The atmosphere is great





Entrees are served

The food and atmosphere were terrific, it was easily one of our better meals on this tour

Tour Day 8 - Riano & Leon

Friday 29th July 2016

It is another civilised start time this morning (9.30am) with the group meeting outside the parador to get tickets for the cable car ride to El cable Mirador, a lookout 1825 metres above sea level and about 800 metres above the parador.


Car arriving to take us to the top.

There was quite a long line up when we arrived at the cable car station and as each car takes a maximum of 20 people, we had to wait for about 5 cars to go before it was our turn. the ascent is rapid and very steep. It took only around 3.5 minutes to climb 800 meters. The view once there, was well worth it.


Our parador seen with a zoom lens from the top of the cable car


Cable car arriving at the top station



There is still some snow on the mountain tops 


We departed from Fuente De at 11 am, taking the same road out and we came in on. After winding our way back down the gorge we eventually came to the town of Potes, where we branched off in the direction of our next destination.


Village of Potes

Our lunch stop today is the town of Riano. The town was completely rebuilt on its current site when the valley the original town was in was flooded by the building of a huge dam. The character of the town has been well preserved, and if you did not know the story, you would assume it is a lot older than it is.
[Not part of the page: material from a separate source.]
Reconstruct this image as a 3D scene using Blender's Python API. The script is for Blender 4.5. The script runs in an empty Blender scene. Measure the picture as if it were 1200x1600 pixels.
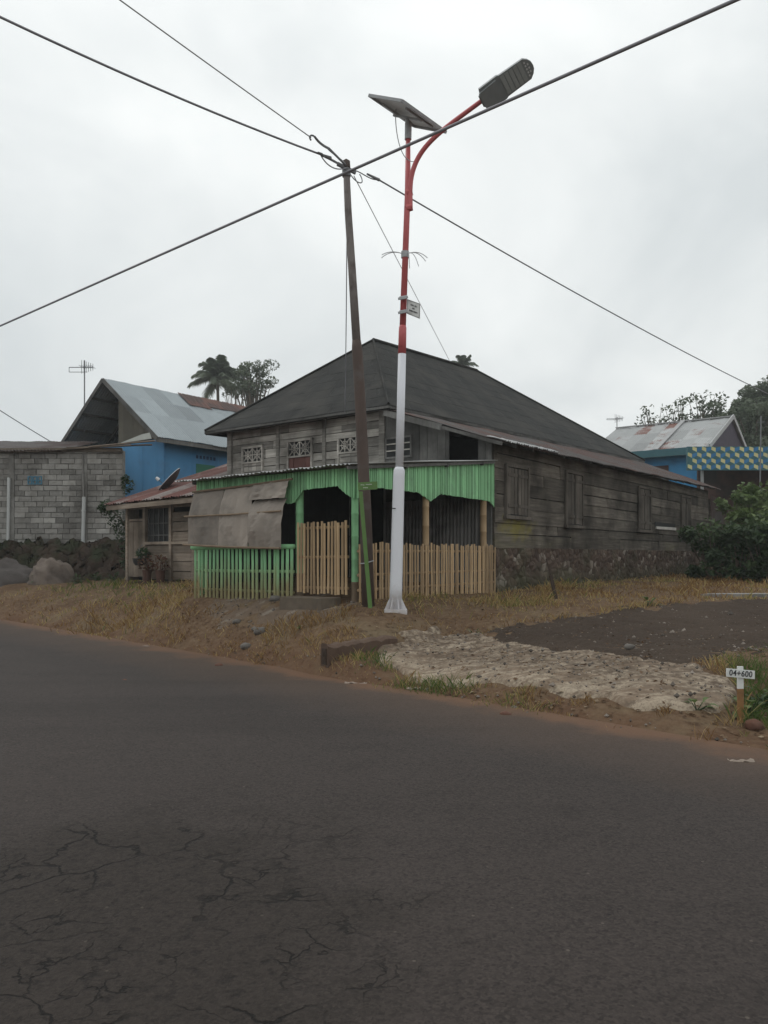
import bpy, math, random
import numpy as np
R = math.radians
S = bpy.context.scene
COL = S.collection
random.seed(7)
rng = np.random.default_rng(7)

# ------------------------------------------------------------------ camera
EYE = 1.55; F = 1200.0; HOR = 868.0          # focal length and horizon in the photograph's pixels
cd = bpy.data.cameras.new('camera'); cam = bpy.data.objects.new('camera', cd); COL.objects.link(cam)
cam.location = (0, 0, EYE); cam.rotation_euler = (R(90), 0, 0)
cd.sensor_fit = 'AUTO'; cd.sensor_width = 36; cd.lens = 27.0; cd.shift_y = 68 / 1600
cd.clip_start = 0.05; cd.clip_end = 3000
S.camera = cam
S.render.resolution_x = 768; S.render.resolution_y = 1024
# ------------------------------------------------------------------ sky, sun, exposure
SUN_EL, SUN_AZ = R(58), R(-50)               # high behind cloud, ahead to the left
w = bpy.data.worlds.new("World"); S.world = w; w.use_nodes = True
nt = w.node_tree; N = nt.nodes; L = nt.links
bg = N['Background']; bg.inputs[1].default_value = 0.1
sky = N.new('ShaderNodeTexSky'); sky.sky_type = 'NISHITA'; sky.sun_disc = False
sky.sun_elevation = SUN_EL; sky.sun_rotation = SUN_AZ
tc = N.new('ShaderNodeTexCoord')
sep = N.new('ShaderNodeSeparateXYZ'); L.new(tc.outputs['Generated'], sep.inputs[0])
mp = N.new('ShaderNodeMapping'); mp.inputs['Scale'].default_value = (1.0, 1.0, 1.5); mp.inputs['Location'].default_value = (3.1, 1.7, .4)
L.new(tc.outputs['Generated'], mp.inputs[0])
nz = N.new('ShaderNodeTexNoise'); nz.inputs['Scale'].default_value = 2.3; nz.inputs['Detail'].default_value = 6; nz.inputs['Roughness'].default_value = .5
nz.inputs['Distortion'].default_value = .35
L.new(mp.outputs[0], nz.inputs['Vector'])
cr = N.new('ShaderNodeValToRGB')
cr.color_ramp.elements[0].position = .36; cr.color_ramp.elements[0].color = (.61, .645, .652, 1)
cr.color_ramp.elements[1].position = .66; cr.color_ramp.elements[1].color = (.84, .862, .852, 1)
L.new(nz.outputs['Fac'], cr.inputs[0])
zr = N.new('ShaderNodeValToRGB')             # overcast: brighter towards the zenith
e = zr.color_ramp.elements
e[0].position = 0; e[0].color = (.96, .96, .96, 1)
e[1].position = 1; e[1].color = (1.22, 1.22, 1.22, 1)
k = e.new(.5); k.color = (1.04, 1.04, 1.04, 1)
L.new(sep.outputs[2], zr.inputs[0])
mu = N.new('ShaderNodeMixRGB'); mu.blend_type = 'MULTIPLY'; mu.inputs[0].default_value = 1
L.new(cr.outputs[0], mu.inputs[1]); L.new(zr.outputs[0], mu.inputs[2])
sc = N.new('ShaderNodeMixRGB'); sc.blend_type = 'MULTIPLY'; sc.inputs[0].default_value = 1
sc.inputs[2].default_value = (12.0, 12.0, 12.0, 1); L.new(mu.outputs[0], sc.inputs[1])
mx = N.new('ShaderNodeMixRGB'); mx.inputs[0].default_value = .96
L.new(sky.outputs[0], mx.inputs[1]); L.new(sc.outputs[0], mx.inputs[2]); L.new(mx.outputs[0], bg.inputs[0])

sd = bpy.data.lights.new('sun', 'SUN'); sun = bpy.data.objects.new('sun', sd); COL.objects.link(sun)
sd.energy = .5; sd.angle = R(25); sd.color = (1, .97, .92)
sun.rotation_euler = (R(90) - SUN_EL, 0, -SUN_AZ + R(180)); sun.location = (-10, 5, 30)
S.view_settings.view_transform = 'Standard'; S.view_settings.look = 'None'
S.view_settings.exposure = 0.0; S.view_settings.gamma = 1

# ------------------------------------------------------------------ helpers: objects
def at(px, d, z=None, py=None):
    """world point on the photograph's column px at depth d, at height z or picture row py"""
    if z is None: z = EYE - (py - HOR) / F * d
    return np.array(((px - 600) / F * d, d, z))

def tag(o, label=None, cat=None, group=None, kind=None):
    if label: o['label'] = label
    if cat: o['category'] = cat
    if group: o['group'] = group
    if kind: o['kind'] = kind
    return o

class MB:
    def __init__(s): s.V = []; s.Fc = []; s.T = []; s.MI = []; s.n = 0
    def add(s, verts, faces, tint=.5, mi=0):
        verts = np.asarray(verts, float).reshape(-1, 3)
        s.V.append(verts)
        o = s.n
        if isinstance(faces, np.ndarray): faces = (faces + o).tolist()
        else: faces = [tuple(i + o for i in f) for f in faces]
        s.Fc += faces
        m = len(faces)
        s.T += (list(tint) if hasattr(tint, '__len__') else [tint] * m)
        s.MI += [mi] * m
        s.n += len(verts); return s
    def box(s, lo, hi, tint=.5, mi=0, jit=0):
        x0, y0, z0 = lo; x1, y1, z1 = hi
        v = np.array([(x0,y0,z0),(x1,y0,z0),(x1,y1,z0),(x0,y1,z0),(x0,y0,z1),(x1,y0,z1),(x1,y1,z1),(x0,y1,z1)], float)
        if jit: v += rng.uniform(-jit, jit, v.shape)
        return s.add(v, [(0,3,2,1),(4,5,6,7),(0,1,5,4),(1,2,6,5),(2,3,7,6),(3,0,4,7)], tint, mi)
    def beam(s, p0, p1, w, h, up=(0,0,1), tint=.5, mi=0, w1=None, h1=None):
        p0 = np.array(p0, float); p1 = np.array(p1, float); d = p1 - p0; d /= np.linalg.norm(d)
        up = np.array(up, float)
        if abs(d @ up) > .97: up = np.array((1., 0, 0))
        a = np.cross(d, up); a /= np.linalg.norm(a); b = np.cross(a, d)
        w1 = w if w1 is None else w1; h1 = h if h1 is None else h1
        v = [p0 - a*w/2 - b*h/2, p0 + a*w/2 - b*h/2, p0 + a*w/2 + b*h/2, p0 - a*w/2 + b*h/2,
             p1 - a*w1/2 - b*h1/2, p1 + a*w1/2 - b*h1/2, p1 + a*w1/2 + b*h1/2, p1 - a*w1/2 + b*h1/2]
        return s.add(v, [(0,1,2,3),(7,6,5,4),(0,4,5,1),(1,5,6,2),(2,6,7,3),(3,7,4,0)], tint, mi)
    def tube(s, pts, rad, n=8, tint=.5, mi=0, cap=True):
        P = np.array(pts, float); m = len(P)
        rad = [rad] * m if not hasattr(rad, '__len__') else rad
        T = np.gradient(P, axis=0); T /= np.linalg.norm(T, axis=1)[:, None] + 1e-12
        up = np.array((0, 0, 1.)) if abs(T[0][2]) < .9 else np.array((1., 0, 0))
        a = np.cross(T[0], up); a /= np.linalg.norm(a)
        V = []
        for i in range(m):
            a = a - T[i] * (a @ T[i]); a /= np.linalg.norm(a); b = np.cross(T[i], a)
            for j in range(n):
                t = 2 * math.pi * j / n
                V.append(P[i] + rad[i] * (a * math.cos(t) + b * math.sin(t)))
        Fs = [(i*n + j, i*n + (j+1) % n, (i+1)*n + (j+1) % n, (i+1)*n + j) for i in range(m-1) for j in range(n)]
        if cap: Fs += [tuple(range(n))[::-1], tuple((m-1)*n + j for j in range(n))]
        return s.add(V, Fs, tint, mi)
    def prism(s, poly, off, tint=.5, mi=0):
        """closed solid: polygon (n,3) pushed along vector off"""
        P = np.array(poly, float); n = len(P); V = np.vstack((P, P + np.array(off, float)))
        Fs = [tuple(range(n))[::-1], tuple(range(n, 2*n))] + [(i, (i+1) % n, n + (i+1) % n, n + i) for i in range(n)]
        return s.add(V, Fs, tint, mi)
    def sheet(s, P, thick, tint=None, mi=0):
        """grid of points (a,b,3) given a thickness; tint (a-1,b-1)"""
        P = np.asarray(P, float); a, b = P.shape[:2]
        du = np.gradient(P, axis=0); dv = np.gradient(P, axis=1)
        nn = np.cross(du, dv); nn /= np.linalg.norm(nn, axis=2)[..., None] + 1e-9
        V = np.vstack((P.reshape(-1, 3), (P - nn * thick).reshape(-1, 3)))
        idx = np.arange(a*b).reshape(a, b)
        q = np.stack((idx[:-1,:-1], idx[1:,:-1], idx[1:,1:], idx[:-1,1:]), -1).reshape(-1, 4)
        q2 = (q + a*b)[:, ::-1]
        rim = np.concatenate((idx[:,0], idx[-1,1:], idx[::-1,-1][1:], idx[0,::-1][1:]))
        r = np.stack((rim[:-1], rim[1:], rim[1:] + a*b, rim[:-1] + a*b), -1)
        if tint is None: t = [.5] * (2*len(q) + len(r))
        else:
            t = np.asarray(tint).reshape(-1).tolist(); t = t + t + [float(np.mean(t))] * len(r)
        return s.add(V, np.vstack((q, q2, r)), t, mi)
    def corr(s, c00, c10, c11, c01, pitch=.09, amp=.013, nv=6, thick=.004, panel=.75, sag=.0, spw=6, lap=True, tj=.3):
        """corrugated sheet: waves run from edge c00-c10, ridges along c00->c01"""
        c00, c10, c11, c01 = [np.array(c, float) for c in (c00, c10, c11, c01)]
        W = np.linalg.norm(c10 - c00); nw = max(1, int(W / pitch)); nu = nw * spw + 1
        u = np.linspace(0, 1, nu)[:, None, None]; v = np.linspace(0, 1, nv + 1)[None, :, None]
        P = (c00*(1-u)*(1-v) + c10*u*(1-v) + c11*u*v + c01*(1-u)*v)
        nrm = np.cross(c10 - c00, c01 - c00); nrm /= np.linalg.norm(nrm)
        wob = .5 * amp * np.sin(u * 37 + v * 5) + .4 * amp * np.sin(u * 91 + 2 + v * 9)
        P = P + nrm * (amp * np.sin(u * nw * 2 * math.pi) + wob - sag * 4 * u * (1-u))
        pj = rng.normal(0, 1, (int(W / panel) + 2))
        sh = rng.uniform(-.02, .05, int(W / panel) + 2)
        pid = np.clip((np.linspace(0, 1, nu) * W / panel).astype(int), 0, len(sh) - 1)
        dv = (c01 - c00); dv = dv / np.linalg.norm(dv)
        P[:, 0, :] -= dv[None, :] * sh[pid][:, None]
        rt = rng.normal(0, 1, (len(pj), 3))
        tint = np.zeros((nu - 1, nv))
        for j in range(nv): tint[:, j] = np.clip(.5 + .5 * tj * pj[pid[:-1]] * .4 + tj * .4 * rt[pid[:-1], min(2, int(j / nv * 3))], .02, .98)
        return s.sheet(P, thick, tint)
    def leaves(s, C, size, tint, up=.5, aspect=.5, droop=0, dirs=None):
        """leaf-shaped quads at points C (n,3)"""
        C = np.asarray(C, float); n = len(C)
        d = rng.normal(0, 1, (n, 3)) if dirs is None else np.asarray(dirs, float) + rng.normal(0, .25, (n, 3))
        d[:, 2] = d[:, 2] * (1 - up) - droop
        d /= np.linalg.norm(d, axis=1)[:, None] + 1e-9
        nn = rng.normal(0, 1, (n, 3)); nn[:, 2] = np.abs(nn[:, 2]) + up * 2
        a = np.cross(d, nn); a /= np.linalg.norm(a, axis=1)[:, None] + 1e-9
        nn = np.cross(a, d)
        l = (size * rng.uniform(.6, 1.35, n))[:, None]
        p0 = C - d * l * .5; p2 = C + d * l * .5; m = C - d * l * .08
        V = np.stack((p0, m + a*l*aspect*.5 + nn*l*.07, p2, m - a*l*aspect*.5 + nn*l*.07), 1).reshape(-1, 3)
        i = np.arange(n)[:, None] * 4
        return s.add(V, np.hstack((i, i+1, i+2, i+3)), tint if hasattr(tint, '__len__') else [tint] * n)
    def build(s, name, mat, parent=None, loc=None, rz=0, smooth=False):
        me = bpy.data.meshes.new(name)
        V = np.vstack(s.V)
        me.from_pydata(V.tolist(), [], s.Fc)
        at_ = me.attributes.new('tint', 'FLOAT', 'FACE'); at_.data.foreach_set('value', np.array(s.T, np.float32))
        for m in (mat if isinstance(mat, (list, tuple)) else [mat]): me.materials.append(m)
        if max(s.MI) > 0: me.polygons.foreach_set('material_index', s.MI)
        if smooth: me.polygons.foreach_set('use_smooth', [True] * len(me.polygons))
        me.update()
        o = bpy.data.objects.new(name, me); COL.objects.link(o)
        if parent: o.parent = parent
        if loc is not None: o.location = loc
        o.rotation_euler.z = rz
        return o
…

The new Riano located on the high ground at the edge of the lake


Our restaurant for lunch

The specialty of the house was grilled fresh wild salmon, which most of us had, after an entree of course. The salmon was very good. Desert and wine were also on offer, as usual.

Well satisfied after a nice lunch, we continued on to our final destination for the day, Leon. Soon after leaving Riano, we left the Province of Cantabria, and entered the Province of Castilla Y Leon.

Our accommodation in Leon is incredible, another Parador, Hotel San Marcos. It is huge and an imposing building facing a large square.


Previously a monastery, the Hotel San Marcos is now a 5 star hotel


Over the entrance is a carving of St James the Moor Slayer

It is obviously one of the more picturesque Paradors on our tour and our guide has organised a photographer to take a group photo in front of the building.


The cloisters were on two levels


Once allocated our rooms were we back in the foyer to go on a walking tour of the town with a local guide. We are still travelling along the Camino de Santiago, so are seeing more and more symbols of The Way of St James as we move from town to town. Tomorrow we expect to see many pilgrims along the way.

The bus dropped us in the centre of town, an it is 39 C, so everyone is searching for shade. Fortunately, it is not a long walking tour with much of the time being spent in the cathedral where the temperature is very comfortable.


Along the way, we see a building designed by Spain's favourite architect Antonio Gaudi. It was one of his early works


There is a statue of Gaudi in front of the building

Our next stop was the large Gothic Cathedral.




The cathedral is apparently best know for its magnificent lead light windows

Our walk back to the bus takes us through the main square, which as in many of these these towns, used to also function as the bull fighting ring.


Back at the hotel we took our belongings to our room and headed to the bar for a cool drink. The hotel has a lovely terrace bar overlooking the river, and by now the temperature had dropped to a comfortable temperature for a pre dinner drink outside.




They make a great Gin and Tonic

Dinner in the main restaurant was excellent, with great atmosphere and very good food. Something we are getting very used to on this tour.


Dinner with some of our new found American friends

After dinner went went for a walk to before going to bed. The parador looks very nice lit up at night.